Early on in the video, Drake is seen standing with his friends in front of a synagogue that is clearly not in Canada, due to the palm trees surrounding it. The next clip is inside the shul, where there is both an Israeli and American flag. This speaks to Drake’s Canadian identity. Many of Drake’s music videos that take place in Canada present clear distinctions of their geographical location. A bar mitzvah is an important tradition that is meant to be with family and friends, meaning it most often takes place in your city of residence or in Israel. Thus, by making the clear distinction that this religious tradition was taking place in America, Drake is excluding his Canadian identity from this music production.
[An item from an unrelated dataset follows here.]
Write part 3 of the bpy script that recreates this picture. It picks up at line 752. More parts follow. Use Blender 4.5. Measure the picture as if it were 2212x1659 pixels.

Drake is then shown following traditional bar mitzvah rituals, such as reading the Torah and kissing his tefillin. When the clip changes to the individuals in attendance, there is a mix of appropriately dressed individuals, such as men who are dressed in a suit and wearing Kipahs; there are also some dressed more casually, which is a sign of disrespect on the grounds of a synagogue. Most notably, Drake’s cake is modeled after a Torah, which he later takes and smashes. This music video can thus be interpreted in two ways; the first being that the Jewish tradition of a bar mitzvah is a fun and appealing celebration for Drake’s youthful audience who may be considered the target market for this song and video. The second being that the video is a disrespectful mockery of the Jewish religion utilized by Drake for the purpose of presenting his religious identity in an appealing manner. With both interpretations in mind, it leads to the conclusion that Drake’s religion is a useful theme to draw on while he changes roles and represented identities from song to song. Therefore, he is not representing Judaism, he is using the interesting and attractive aspects of the religion to his benefit and in the formation of his represented identity.

Overall, I believe that Drake draws on his authentic aspects of his identity that diverges from traditional hip hop since his identity lacks a significant amount of connection to the traditional hip hop artist. Thus, he utilizes his Canadian identity within his music to articulate his authenticity within hip hop artists. Similarly, he exploited a sacred Jewish tradition in order to identify his religion within his identity in an appealing manner to his target audience. Therefore, the cultural significance associated with HYFR is as follows: Drake strays from the traditional hip hop identity, and as such, he makes an effort to highlight his authenticity and counter-culture within the hip hop community. While this benefit Canada as a country, as he “put us on the map”, it made a mockery of his religion. Furthermore, the cultural significance of the song HYFR is that Drake’s identity is not fixed within the hip hop community and that he thrives on addressing his authenticity and counter-cultural traits but can be disrespectful in the process of highlighting his Canadian and Jewish identity within his music.